J'ai dévoré ce bouquin. Il se lit d'une traite et Jablonka, en position d'analyste sur une affaire ultra-médiatisée, parvient à maintenir à plusieurs reprises une forme de suspens. On suit un double récit, celui de l'enquête sur la mort de Laetitia et celui de l'histoire de sa vie. Les deux trames finissent par se rapprocher pour se fondre dans les derniers chapitres. De ce point de vue-là, la structure narrative de l'ouvrage est impeccable. Le style de l'auteur est élégant, limpide. On dévale l'ouvrage avec plaisir et sans effort
Mais si l'expérience de lecture a été très agréable, je reste globalement dubitatif. Je suis un fan de Carrère, du style et de la posture narrative qu'il a mis au point lors de l'écriture de L'adversaire et qu'il a répliqués dans Limonov ou D'autres vies que la mienne. Et le bouquin de Jablonka m'a trop souvent rappelé l'oeuvre de ce cher Emmanuel : honnêteté quant à la démarche d'enquête, écriture quasiment blanche, détours techniques (la découverte du travail des Juges d'Application des Peines rappelle trop celle des magistrats de Vienne dans D'autres vies)... La démarche et le résultat sont très similaires mais, sans doute par choix, Jablonka décide de moins se répandre en subjectivité que Carrère. Il prend moins de place dans son ouvrage, se montre moins systématiquement réflexif, bref il s'efface. Cela plaira à ceux qui sont agacés par l'omniprésence narrative de Carrère. Ça m'a déçu car c'est justement cette surprésence qui fait sortir ses ouvrages du journalisme et les installe de plain-pied dans la littérature, en mettant au point une forme de narration pour moi nouvelle.

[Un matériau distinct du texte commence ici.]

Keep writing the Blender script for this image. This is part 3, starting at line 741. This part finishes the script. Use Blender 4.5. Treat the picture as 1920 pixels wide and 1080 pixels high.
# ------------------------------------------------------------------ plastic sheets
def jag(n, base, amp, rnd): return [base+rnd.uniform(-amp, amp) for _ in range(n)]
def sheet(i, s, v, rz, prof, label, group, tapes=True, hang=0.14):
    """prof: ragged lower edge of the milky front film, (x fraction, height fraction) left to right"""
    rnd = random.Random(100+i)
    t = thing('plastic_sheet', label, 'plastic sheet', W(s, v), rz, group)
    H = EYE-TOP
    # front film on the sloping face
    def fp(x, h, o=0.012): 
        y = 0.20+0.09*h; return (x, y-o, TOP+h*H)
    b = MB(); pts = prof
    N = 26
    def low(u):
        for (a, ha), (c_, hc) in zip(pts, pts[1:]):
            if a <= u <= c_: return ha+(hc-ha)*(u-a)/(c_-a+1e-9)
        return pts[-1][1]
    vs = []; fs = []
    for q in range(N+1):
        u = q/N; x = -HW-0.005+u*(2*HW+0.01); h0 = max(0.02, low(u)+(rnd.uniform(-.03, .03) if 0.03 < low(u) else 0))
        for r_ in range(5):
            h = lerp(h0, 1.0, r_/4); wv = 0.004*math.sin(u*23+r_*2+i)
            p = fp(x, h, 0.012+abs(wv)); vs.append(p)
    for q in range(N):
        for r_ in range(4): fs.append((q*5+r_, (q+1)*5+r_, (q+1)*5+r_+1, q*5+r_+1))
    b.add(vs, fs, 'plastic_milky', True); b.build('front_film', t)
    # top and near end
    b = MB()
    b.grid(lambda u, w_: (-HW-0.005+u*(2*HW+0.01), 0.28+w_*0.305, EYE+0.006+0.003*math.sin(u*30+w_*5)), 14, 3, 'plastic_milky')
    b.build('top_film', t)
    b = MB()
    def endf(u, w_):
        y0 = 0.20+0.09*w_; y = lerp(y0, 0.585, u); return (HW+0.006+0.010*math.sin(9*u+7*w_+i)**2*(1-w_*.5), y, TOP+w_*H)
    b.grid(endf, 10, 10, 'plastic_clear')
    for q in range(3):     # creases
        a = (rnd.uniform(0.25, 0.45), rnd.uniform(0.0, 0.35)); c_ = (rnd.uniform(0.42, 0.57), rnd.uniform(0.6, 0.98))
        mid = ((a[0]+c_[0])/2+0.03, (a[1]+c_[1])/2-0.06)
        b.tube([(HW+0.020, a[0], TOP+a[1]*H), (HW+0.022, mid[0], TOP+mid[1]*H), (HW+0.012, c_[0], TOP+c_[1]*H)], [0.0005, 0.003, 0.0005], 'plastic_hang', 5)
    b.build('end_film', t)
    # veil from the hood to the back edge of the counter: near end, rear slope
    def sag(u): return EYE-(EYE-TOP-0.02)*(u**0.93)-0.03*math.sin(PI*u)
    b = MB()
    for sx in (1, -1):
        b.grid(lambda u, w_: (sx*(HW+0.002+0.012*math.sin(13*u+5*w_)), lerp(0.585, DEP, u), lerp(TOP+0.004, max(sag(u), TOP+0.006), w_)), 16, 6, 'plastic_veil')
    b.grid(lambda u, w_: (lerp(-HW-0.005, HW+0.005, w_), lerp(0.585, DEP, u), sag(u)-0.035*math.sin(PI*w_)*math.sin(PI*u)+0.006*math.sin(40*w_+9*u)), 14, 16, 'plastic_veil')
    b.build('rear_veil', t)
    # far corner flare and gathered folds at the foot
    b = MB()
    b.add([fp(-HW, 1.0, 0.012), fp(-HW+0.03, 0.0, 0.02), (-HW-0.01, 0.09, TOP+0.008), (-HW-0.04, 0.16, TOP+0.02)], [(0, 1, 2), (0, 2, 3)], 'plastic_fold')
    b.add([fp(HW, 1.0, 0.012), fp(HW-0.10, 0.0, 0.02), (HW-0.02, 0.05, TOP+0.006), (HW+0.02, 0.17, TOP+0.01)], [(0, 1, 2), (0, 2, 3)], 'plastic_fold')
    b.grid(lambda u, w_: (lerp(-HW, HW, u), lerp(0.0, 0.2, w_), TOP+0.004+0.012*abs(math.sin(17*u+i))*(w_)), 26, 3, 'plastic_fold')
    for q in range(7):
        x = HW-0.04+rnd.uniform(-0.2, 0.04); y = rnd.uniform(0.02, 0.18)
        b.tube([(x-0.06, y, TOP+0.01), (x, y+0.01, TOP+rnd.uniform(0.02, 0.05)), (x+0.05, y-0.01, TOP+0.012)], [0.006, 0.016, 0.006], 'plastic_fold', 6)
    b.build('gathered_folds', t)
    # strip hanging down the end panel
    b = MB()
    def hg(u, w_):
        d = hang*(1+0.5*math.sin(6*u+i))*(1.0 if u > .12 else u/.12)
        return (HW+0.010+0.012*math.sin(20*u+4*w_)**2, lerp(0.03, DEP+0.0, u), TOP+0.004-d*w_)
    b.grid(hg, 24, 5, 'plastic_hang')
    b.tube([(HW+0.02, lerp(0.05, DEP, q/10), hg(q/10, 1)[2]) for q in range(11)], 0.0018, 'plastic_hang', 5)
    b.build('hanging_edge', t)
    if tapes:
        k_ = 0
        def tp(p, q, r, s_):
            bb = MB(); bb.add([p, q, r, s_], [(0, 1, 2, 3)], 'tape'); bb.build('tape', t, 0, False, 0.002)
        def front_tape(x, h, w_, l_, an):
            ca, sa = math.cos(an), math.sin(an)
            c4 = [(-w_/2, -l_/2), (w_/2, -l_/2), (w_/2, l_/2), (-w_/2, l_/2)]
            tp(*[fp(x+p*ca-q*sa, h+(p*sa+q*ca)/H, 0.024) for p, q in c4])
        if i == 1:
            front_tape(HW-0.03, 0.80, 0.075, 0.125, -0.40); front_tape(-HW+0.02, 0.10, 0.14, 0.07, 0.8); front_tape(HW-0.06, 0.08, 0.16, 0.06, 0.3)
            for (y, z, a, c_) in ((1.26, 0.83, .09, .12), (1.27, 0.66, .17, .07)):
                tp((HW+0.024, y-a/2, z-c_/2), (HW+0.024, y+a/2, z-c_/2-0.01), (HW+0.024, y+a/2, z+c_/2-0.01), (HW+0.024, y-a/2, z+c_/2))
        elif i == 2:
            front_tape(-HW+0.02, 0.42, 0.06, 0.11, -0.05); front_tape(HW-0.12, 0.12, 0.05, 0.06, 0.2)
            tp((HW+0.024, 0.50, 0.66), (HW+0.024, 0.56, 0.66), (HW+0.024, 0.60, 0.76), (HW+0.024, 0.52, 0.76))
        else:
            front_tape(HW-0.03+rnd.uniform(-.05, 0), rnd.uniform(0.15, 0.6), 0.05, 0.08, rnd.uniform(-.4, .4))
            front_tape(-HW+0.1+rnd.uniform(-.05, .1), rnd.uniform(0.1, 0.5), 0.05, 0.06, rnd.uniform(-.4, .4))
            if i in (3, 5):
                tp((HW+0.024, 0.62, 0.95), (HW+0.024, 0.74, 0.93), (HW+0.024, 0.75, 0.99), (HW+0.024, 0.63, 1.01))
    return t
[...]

Jablonka reste trop à mon avis trop proche de son récit et peine à en faire une véritable oeuvre littéraire. L'une de ses options aurait été de monter en technicité et en érudition, ce qu'il choisit de ne pas faire, sans doute pour ne pas effrayer un public non universitaire (c'est d'autant plus dommage qu'il en aurait eu les moyens : c'est un spécialiste de l'histoire des services sociaux).
J'ai pris plaisir à lire ce texte, mais je le trouve trop hybride. On est entre le journalisme, l'oeuvre littéraire et le texte universitaire, dans une posture ambigüe qui convainc moins que les éruptions subjectives de Carrère.